(497d) Microfluidic Mixing of Nonpolar Liquids By Contact Charge Electrophoresis

The manipulation of colloidal scale particles through electrophoresis is a powerful tool for driving basic unit operations such as separation or mixing processes, particularly in microfluidic systems. Contact charge electrophoresis (CCEP) denotes a specific category of electrophoresis where the particle actuated by an electric field acquires charge when in contact with an electrode. This mechanism allows a particle to achieve high frequency oscillations (~100Hz) between parallel electrodes, and can be coupled to simple geometries such as ramps to direct particles transverse to the electric field.  Here we demonstrate a simple microfluidic mixer which uses CCEP to achieve rapid effective stirring of two dielectric liquids by stretching and folding the flowing streams into one another.

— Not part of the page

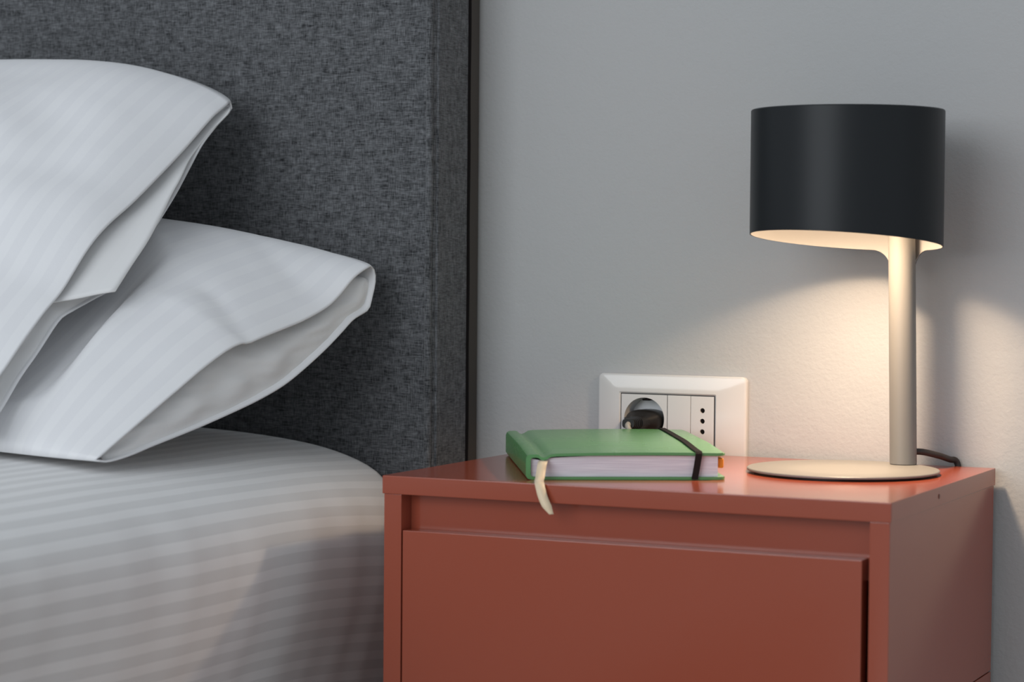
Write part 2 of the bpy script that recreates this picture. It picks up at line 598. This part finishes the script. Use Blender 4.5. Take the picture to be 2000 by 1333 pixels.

Interestingly, the simple reciprocal motion of CCEP alone was largely ineffective at mixing two laminar flowing streams due to the kinematic reversibility of low Reynolds number flows. The incorporation of PDMS ramps which guide the particle in an orbital trajectory is critical to achieve rapid mixing. We discuss the optimal operating conditions for CCEP-based mixing, and investigate CCEP in 15 common organic solvents to determine which liquids can be effectively mixed using this approach. As CCEP only requires a low power DC voltage, this mixer is ideally suited for applications in portable microfluidic devices.